Furthermore, Microsoft says it can “shave at least $1 billion from operating expenses in a merged company”. This probably implies that internal economies of scale can be reaped through the process of this horizontal integration. Through merger, administrative costs can be reduced and managerial roles can be maximized to enhance productivity, translating into lower variable costs for the company.


Also, “Yahoo represents a new growth opportunity for Microsoft in advertising revenues and online services”. This can be accounted to a larger market share which would render its advertising services more price-inelastic since companies would want to reach out to a larger market and not cut costs but advertising through a company whose services do not reach out to a large market even though they may charge lower prices. Hence, Microsoft will then be able to increase prices charged for its paid advertising services, thereby increasing its total revenue. Furthermore, marketing economies can also be reaped as advertising cost can be reduced when the advertising is done at a larger scale.

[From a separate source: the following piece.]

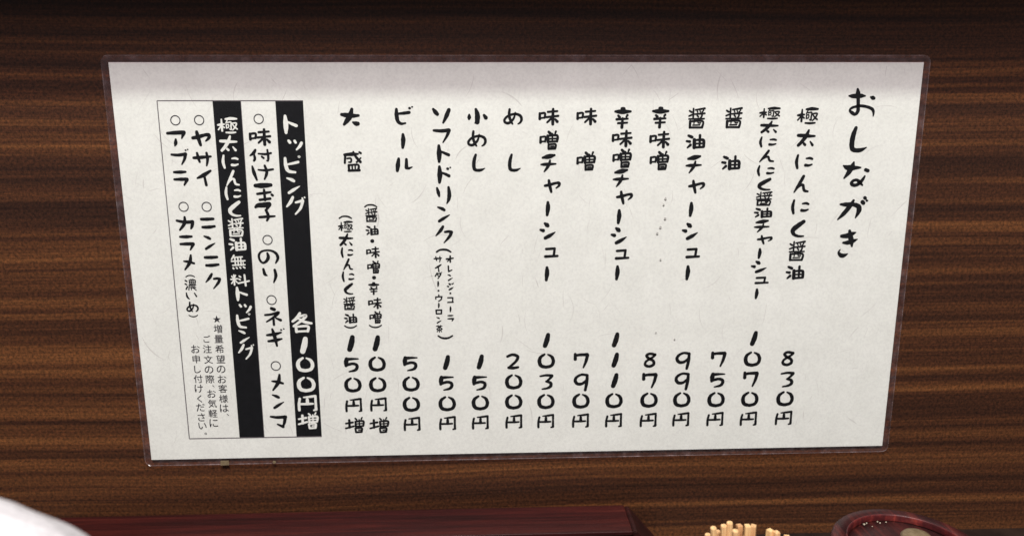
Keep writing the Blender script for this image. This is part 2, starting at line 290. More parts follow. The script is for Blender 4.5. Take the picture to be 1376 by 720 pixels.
# ------------------------------------------------------------------ brush glyphs: strokes of x,y,width ; '|' parts the strokes
G = {
'お': (6, "235,112,10 270,114,30 330,112,30 366,113,10|300,58,16 306,90,32 312,140,26 316,190,26 318,235,26 298,260,22 272,248,24 252,228,16 268,208,18 300,198,18 335,192,20 395,202,20 435,222,22 446,250,16 445,276,8|412,122,14 428,128,28 438,132,22"),
'し': (6, "290,368,24 275,420,34 268,480,36 274,532,34 300,548,30 345,546,28 388,526,8"),
'な': (6, "192,675,12 225,690,36 265,692,36 330,690,12|272,648,14 262,680,34 240,725,34 205,775,12|372,708,24 392,716,24|370,760,14 350,795,24 320,825,24 290,832,24 268,818,24 280,796,20 310,790,20 335,810,24 358,832,12"),
'が': (6, "172,266,14 215,268,30 275,268,28 318,285,34 324,320,34 302,375,10|274,236,18 250,280,30 205,340,30 160,388,10|346,248,28 356,258,26|362,215,24 368,220,22|380,238,16 386,238,12"),
'き': (6, "180,520,24 220,518,34 255,505,34 290,492,10|198,573,16 235,572,30 275,560,28 308,546,8|240,478,20 250,520,34 262,560,34 270,602,14|178,628,8 168,652,18 190,675,30 215,675,26 242,662,6"),
'極': (6, "430,90,14 450,88,20 482,84,12|462,45,12 462,90,17 462,138,16|455,100,10 432,128,12|468,100,10 482,112,12|496,42,14 540,38,24 588,40,14|510,50,10 498,76,10|494,152,12 535,154,16 572,151,12|500,88,10 500,116,10|500,88,9 518,88,9 516,112,9 500,112,9|512,70,10 540,68,11 538,100,12 538,128,12 526,124,8|552,76,10 584,76,12 574,105,12 550,132,10|552,86,10 568,108,12 588,124,12"),
'太': (6, "430,252,22 470,254,26 520,258,22 563,258,14|512,212,16 495,255,28 465,300,26 436,332,22|480,318,18 490,328,20|530,302,10 550,330,20"),
'に': (6, "428,412,16 420,465,24 430,515,18|498,438,12 525,435,18 545,442,16|494,492,22 520,494,18 545,486,12"),
'ん': (6, "475,578,22 455,620,24 428,670,20 408,706,10|436,668,14 458,648,18 476,650,20 482,676,20 492,694,20 518,700,14"),
'く': (6, "475,225,26 430,258,34 394,292,34 402,325,24 440,342,18 480,342,12"),
'醤': (6, "396,388,13 396,460,13|366,404,12 382,414,14|364,444,12 392,432,12|482,386,15 412,397,11|424,404,9 430,416,9|446,402,9 450,414,9|474,400,10 464,416,10|408,430,11 484,424,13|464,414,13 462,446,13 452,458,10|426,440,10 436,450,12|364,467,11 482,465,11|374,486,18 374,532,18|374,486,13 470,484,14 468,532,17|376,533,13 468,533,14|408,470,9 404,502,9|434,470,9 436,496,9 456,498,9|396,515,9 450,513,9"),
'油': (6, "350,590,16 364,596,20 378,602,20|338,632,15 362,636,19|346,682,12 368,662,20|396,622,24 398,680,26|398,626,14 440,622,16 468,628,20 470,674,20|400,681,16 470,677,16|438,588,18 438,676,15|404,652,12 464,650,12"),
'チ': (6, "145,440,16 195,430,34 240,420,16|132,495,12 175,493,24 250,490,12|204,462,14 196,495,22 178,525,20 158,552,10"),
'ャ': (6, "155,662,18 190,656,22 240,642,18 268,642,22 268,662,18 245,682,10|186,620,18 192,655,24 206,712,18"),
'ー': (6, "172,76,20 173,120,32 167,176,20"),
'シ': (6, "138,245,18 155,258,32 162,264,24|103,296,16 125,302,26|142,362,24 180,342,26 222,315,6"),
'ュ': (6, "144,448,18 212,444,18|212,446,18 206,500,18|138,508,20 236,504,16"),
'辛': (6, "214,40,24 228,42,26|160,62,16 215,64,34 283,62,16|184,95,16 196,108,20|258,92,18 250,104,14|172,125,18 262,120,14|184,156,16 258,152,14|220,118,18 216,190,22"),
'味': (6, "145,252,18 145,296,20|145,254,15 186,250,16 184,286,17|148,290,13 186,286,13|210,240,16 286,234,14|200,282,16 294,272,16|252,218,18 250,280,22 250,338,22|242,288,16 205,324,14|268,298,14 286,318,22"),
'噌': (6, "143,412,16 143,456,19|145,412,14 182,410,15 180,448,15|148,448,12 182,446,12|208,370,18 222,384,22|266,368,16 260,382,12|200,402,20 204,450,22|202,403,14 276,399,18 276,446,18|205,450,15 274,446,15|238,385,13 238,450,12|210,426,12 272,424,12|208,470,16 209,506,18|208,472,13 264,470,15 262,502,16|208,506,16 262,504,16|226,488,11 250,487,11"),
'小': (6, "186,88,16 186,108,28 184,120,18|240,44,20 252,90,36 250,146,34|232,154,10 252,150,18|306,92,20 320,112,28"),
'め': (6, "510,42,18 506,90,20 520,135,20 534,158,12|556,68,12 542,115,16 505,150,20 474,145,18 470,122,18 500,92,16 555,78,18 595,92,20 606,120,20 596,146,16 578,158,10"),
'ソ': (6, "434,42,18 450,64,30 466,82,26|560,48,26 540,95,30 512,152,14"),
'フ': (6, "440,212,18 500,216,24 560,210,26|562,212,26 545,255,20 512,308,10"),
'ト': (6, "482,334,20 484,400,36 482,462,20|500,380,14 530,395,20 560,408,22"),
'ド': (6, "486,500,20 488,565,36 484,626,20|505,548,14 535,560,20 562,574,22|550,516,18 554,517,18|572,507,11 574,507,11"),
'リ': (7.2, "128,88,18 140,130,30 148,166,18|240,82,22 246,150,34 238,200,28 220,238,10"),
'ン': (7.2, "135,275,14 175,290,28 196,302,24|145,410,24 190,382,26 246,350,8"),
'ク': (7.2, "186,460,22 160,500,28 116,548,10|205,512,20 240,508,24 268,514,26|268,514,26 248,555,26 194,616,10"),
'(': (7.2, "120,706,14 150,688,14 190,684,16 225,690,16 256,708,12"),
')': (7.2, "120,684,12 150,702,14 190,708,16 225,702,14 256,684,12"),
'ビ': (6, "138,44,20 138,90,30 146,138,26 172,160,20 208,156,12|150,80,14 195,76,22 240,70,22|243,36,18 246,36,17|264,26,12 267,26,11"),
'ル': (6, "160,440,20 152,490,32 146,535,22|222,445,20 220,508,26|218,512,22 240,516,18 266,506,8"),
'大': (6, "116,82,22 160,88,34 210,92,28 252,90,18|200,40,22 185,90,38 158,130,34 132,162,18|205,145,14 228,155,32 244,156,28"),
'盛': (6, "140,408,18 200,404,26 250,402,12|146,412,18 142,450,16 140,474,16|160,438,12 190,438,13 190,465,14 170,468,9|212,386,14 228,420,18 266,466,20|270,434,10 236,468,14|260,388,14 272,396,16|170,492,16 172,535,18|170,492,13 247,490,15 245,532,18|198,492,11 198,528,11|222,492,11 222,528,11|168,536,16 256,533,18"),
'円': (4.8, "128,470,12 122,500,13 122,534,13|150,463,7 185,460,12 216,456,12|216,456,12 216,500,12 216,532,14|216,533,12 204,536,9|124,500,11 168,500,12 200,499,10|170,474,14 170,498,17"),
'1': (4.236, "570,71,20 564,100,25 553,133,22"),
'0': (4.236, "542,182,11 520,198,16 514,222,19 524,246,18 552,254,16|562,183,8 584,196,15 593,222,17 582,246,16 552,254,16"),
'7': (4.236, "326,184,14 327,212,17|326,193,14 350,188,14 394,187,17|396,190,17 388,225,15 374,260,9"),
'5': (4.236, "326,304,18 323,322,22 321,343,14|326,306,17 360,304,12 392,304,7|328,338,14 358,331,14 380,337,15 384,352,16 372,368,14 338,376,7"),
'9': (4.236, "192,190,14 160,186,12 132,200,14 124,220,16 138,238,16 166,236,14 194,212,11|192,190,14 190,230,16 182,274,14"),
'8': (4.236, "784,186,14 755,180,13 736,190,14 748,206,14 774,220,14 778,240,15 755,252,14 731,244,14 734,224,12 765,204,12 786,188,10"),
'3': (4.236, "716,302,9 750,297,12 782,300,15|782,303,14 768,318,12 752,332,10|750,332,11 774,340,15 776,358,16 758,370,12 728,375,8"),
'2': (4.236, "178,204,13 208,194,14 236,206,16 226,232,14 190,264,12|184,268,13 210,270,15 238,266,12"),
'増': (4.8, "120,614,10 165,607,12|143,592,13 143,640,13|118,645,10 170,632,11|182,582,9 190,590,10|226,577,8 220,587,8|182,602,11 184,634,12|182,602,10 233,600,12 231,631,11|184,633,10 231,631,10|207,590,8 207,632,8|186,617,7 229,615,7|180,646,11 183,670,11|182,646,9 221,644,11 219,669,12|184,671,11 220,669,11|200,657,7 214,656,7"),
'ッ': (4.235, "120,252,14 127,262,16|154,253,14 159,262,14|192,265,16 182,283,16 162,303,9"),
'ピ': (4.235, "102,350,14 104,390,20 116,422,18 155,430,12|115,385,10 150,378,14 175,372,14|182,336,4 188,341,4 182,347,4 176,341,4 182,336,4"),
'グ': (4.235, "145,572,14 130,600,18 108,625,9|160,602,11 200,592,16|200,594,16 185,635,14 155,668,9|198,578,9 200,581,9|211,573,8 213,575,8"),
'付': (4.235, "104,302,12 92,320,16 72,334,7|94,322,10 98,350,14 92,363,11|120,323,8 160,326,12 192,320,10|172,302,10 175,340,13 172,363,10 164,362,6|138,340,10 148,348,11"),
'け': (4.235, "85,395,9 92,430,18 106,472,10|118,415,8 160,418,12 202,412,10|156,392,12 165,430,16 150,468,9"),
'玉': (4.235, "100,508,18 140,508,26 188,505,18|108,555,12 150,550,14 185,545,10|148,532,12 150,590,14|120,589,13 180,582,13|190,560,13 195,564,13"),
'子': (4.235, "102,628,13 118,618,22 150,616,26 180,612,24|180,616,22 162,645,10|160,645,14 172,680,15 162,704,11|120,685,12 165,682,14 208,680,9"),
'の': (4.235, "128,212,11 132,235,17 118,258,14 98,266,11 82,248,12 80,220,12 100,200,10 142,196,10 176,212,14 186,240,15 172,268,8"),
'り': (4.235, "104,300,12 110,328,16 122,336,7|168,305,13 172,340,16 158,376,7"),
'ネ': (4.235, "150,525,16 165,531,18|112,562,11 150,558,12 190,548,14 160,575,12 118,600,8|158,575,12 158,618,12|172,580,8 198,592,14"),
'ギ': (4.5, "85,45,12 130,40,18 170,30,9|90,82,12 135,76,18 172,68,9|118,10,12 130,55,20 140,110,11|170,14,9 173,15,9|187,8,7 189,9,7"),
'メ': (4.5, "165,280,12 155,325,20 120,372,9|118,318,9 150,322,16 182,332,12"),
'マ': (4.5, "112,535,11 150,540,16 200,538,18|198,540,18 192,570,16 180,600,9|150,582,9 182,597,16"),
'各': (3.6, "125,73,11 110,95,14 88,112,10|120,88,9 154,84,12 135,105,12 92,135,10|118,98,9 145,115,13 178,122,10|102,136,11 104,162,12|104,138,9 160,136,11 158,160,12|104,161,9 160,159,9"),
'ア': (5.54, "145,272,18 210,268,26 268,266,26|266,270,26 248,310,9|203,318,14 200,345,24 192,366,9"),
'ヤ': (6, "155,662,20 190,656,24 240,642,20 268,642,24 268,662,20 245,684,10|186,620,20 192,655,26 206,712,18"),
'ブ': (5.54, "170,432,15 220,436,20 274,428,22|274,430,22 262,468,18 240,505,9|276,400,11 278,401,11|292,395,9 294,395,9"),
'サ': (5.54, "338,450,18 400,446,22 466,440,13|366,415,16 372,450,20 380,480,15|436,414,16 440,460,20 430,508,11"),
'イ': (5.54, "455,550,13 410,580,24 366,602,11|412,588,14 420,650,18"),
'ラ': (5.54, "194,562,15 240,562,22 280,560,14|192,616,15 240,615,22 286,615,22|286,618,22 262,658,11"),
'カ': (4.8, "88,222,14 140,232,18 188,230,20|188,234,20 182,258,18 174,274,10|140,200,13 135,240,20 102,282,11"),
'ニ': (4.8, "248,214,16 285,214,19 325,212,15|252,265,15 290,265,19 330,260,14"),
'オ': (5.54, "222,98,10 272,92,8|250,76,10 250,120,10|246,100,8 228,116,6"),
'レ': (5.54, "235,148,9 237,188,9|238,188,8 262,177,6"),
'ジ': (6, "138,245,18 155,258,32 162,264,24|103,296,16 125,302,26|142,362,24 180,342,26 222,315,6|196,250,20 200,254,20|220,240,16 224,244,16"),
'ダ': (5.54, "152,198,7 138,222,8|152,206,7 180,204,8 158,240,7|155,215,6 168,226,7|180,196,4 182,198,4|186,193,4 188,195,4"),
'コ': (5.54, "232,385,8 270,385,8|269,385,8 268,418,8|232,419,8 271,418,8"),
'ウ': (5.54, "163,366,8 163,378,8|140,380,8 140,396,7|140,380,7 186,378,8|184,380,8 180,398,8 160,412,6"),
'ロ': (5.54, "145,478,9 147,505,9|145,478,8 186,478,9|185,478,9 184,504,9|147,505,8 184,504,8"),
'茶': (5.54, "145,598,5 188,597,5|158,591,5 158,604,5|176,591,5 176,604,5|167,604,6 148,620,6|167,604,6 188,618,6|150,624,5 186,623,5|167,612,5 167,641,6|158,630,5 150,639,5|176,630,5 184,639,5"),
'濃': (4.8, "146,604,8 156,610,8|144,626,8 153,631,8|147,660,8 157,644,8|172,602,6 172,625,6|172,602,5 209,602,6 208,625,6|172,625,5 208,625,5|184,596,5 184,625,5|196,596,5 196,625,5|172,613,4 208,613,4|168,634,6 212,633,5|170,634,6 164,665,6|178,642,4 206,642,4|176,650,5 210,650,5|181,650,5 181,664,5|190,650,5 211,666,6"),
'い': (5.54, "92,242,8 96,270,13 110,287,7|152,244,8 165,268,10"),
'無': (6, "182,608,15 160,640,12|172,624,12 252,620,11|158,656,12 272,652,12|166,688,11 270,684,11|188,624,11 190,690,11|214,624,11 214,690,11|238,622,11 238,690,11|256,654,8 257,680,8|168,710,14 172,716,14|196,708,13 202,714,13|226,706,13 232,712,13|256,702,13 266,710,14"),
'料': (5.14, "88,106,9 95,116,9|114,100,9 108,114,9|82,128,11 124,124,11|103,98,10 103,166,11|100,134,9 84,156,9|108,134,9 122,149,9|140,106,10 149,113,10|136,126,10 145,132,10|130,155,11 205,140,11|176,98,12 180,172,13"),
'・': (6, "100,100,24 102,100,24"),
}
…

Lastly, “another driver behind the acquisition is to move Microsoft towards a more Web-based software-as-services company”. Therefore, since “Yahoo clearly has some strengths in this area”, a merger will likely result in the reaping of technical economies by Microsoft, whereby newer technologies can be researched and specialization can occur, thereby raising productivity and lowering unit costs.



Yet, even though the combined market shares of Microsoft and Yahoo Inc may not surpass that of Google in the search engine market, the merger will undoubtedly render Microsoft the biggest player in other services like games, sports and music services (as seen from the table above). Hence, it is indeed a wise move for Microsoft to acquire Yahoo Inc.

Therefore, with the potential market changes at stake, the possible merger between Yahoo Inc. and Microsoft Corporations will definitely be a hot topic for contention amongst various major IT firms as it could result in the birth of a giant player in the IT industry.